Ultimately, though, a fight club interpretation wouldn't work for two reasons. 

First, it wouldn't work because Don isn't a monster. Last year saw Weiner pleading with people not to hate Don. His problem is that the critics want to see Don fail while the lion's share of fans want to see him succeed. The critics want him to fail—I think they will insist on it or they will write the finale off as a miserable failure. Most of the rest of us, however, like the guy and want to see him succeed.

Second, and more importantly, it wouldn't work because of the nature of the story it is. It operates like a founding myth. Think of the opening of this episode. Suddenly we have Freddy Rumsen, played by an actor who has about the same manliness status as Matt Weiner, speaking right at us, breaking the fourth wall as it were. Except, we know he's not precisely because it seems as if he is. Anything and everything in this show that seems to cut past illusion to reality turns out to be a dead end. This is a phenomenological life. You only have the impressions of things and never things themselves. But the impressions can be shared with others. 
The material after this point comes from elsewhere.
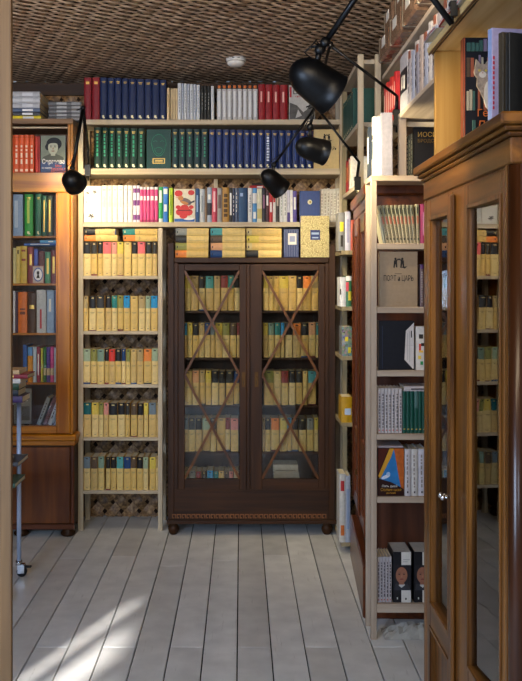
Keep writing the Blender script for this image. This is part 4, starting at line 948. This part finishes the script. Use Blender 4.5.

Once upon a time, breaking down the fourth wall was seen as a daring thing to do. Mad Men is a show that insists that, no matter what you do, even when there is no camera, there is always a fourth wall. You can't change that. 

Matt Weiner on Don:
“There’s been a constant assertion about Don being out of touch, and that, by 1968, his style of advertising isn’t working anymore. I’ve never felt that,” Weiner says. “What I do feel, particularly last season, is that society has caught up to him. Identity issues caught up with society, which made the society more like Don. He’s never been MORE in touch. 
“The world is changing. That was the original intention of the show. And change makes everybody feel out of place.”
We might finish the thought by saying, he has never been more in touch except for right now.

Final thought: For melodrama to work, and Mad Men is melodrama, the characters have to end up going in the opposite direction of where they started. Don and Peggy have to turn it around. Now, as any Dickens fan can tell you, there is nothing to stop a character in a melodrama from turning it around only to crash even more.

Stray bullets

  • "This watch makes you interesting." That's actually a very bad pitch. It's too girly an approach for a man's watch. It's also very girly to want the guy who looks like Steve McQueen to take an interest in you because of your watch. The male sell: interesting people wear this watch and you want to be an interesting person, so you will want to do the things, and have the things, that interesting people have. No one really believes that the watch alone will make them interesting.
  • Tom and Lorenzo say of Joan: "Power has actually made her more vulnerable, ironically." Why is that ironic? Isn't that what power always does?
  • In our not-that-there-is-anything-wrong-with-that department, we have Alan Silver the flaming queen reassuring Don that he shouldn't worry about all the interest he is taking in Megan is purely about money. Is it okay to laugh at gay men if you don't let on that that is what you are doing? By the way, when you Google, "Alan Silver", the first link to come up is a gay porn star. Probably just a  coincidence.
  • When Megan throws the February 1969 issue of Playboy onto Don's lap, she says, "Don't tear the ads out of my magazine". Is the point supposed to be that he tear them out oh his magazine instead? If it was, she would have said "magazines" plural. I think it's her copy of Playboy
  • Nixon's inaugural was January 20, 1969.
  • There is an irony in saying that Don is out of step and that is that well know that he and his type came back. Don became incredibly popular just seven years ago.
  • Roger would take the ugly celery garnish out of his tomato juice but he would not drop it on the white linen table cloth. He also would not wear that paisley tie.
  • In addition to loss and longing, the other Season 1 themes that were underlined in this episode were utopia (brought up by Rachel Menken in season one) and Nixon. I thought Neve Campbell's character was meant to recall Rachel.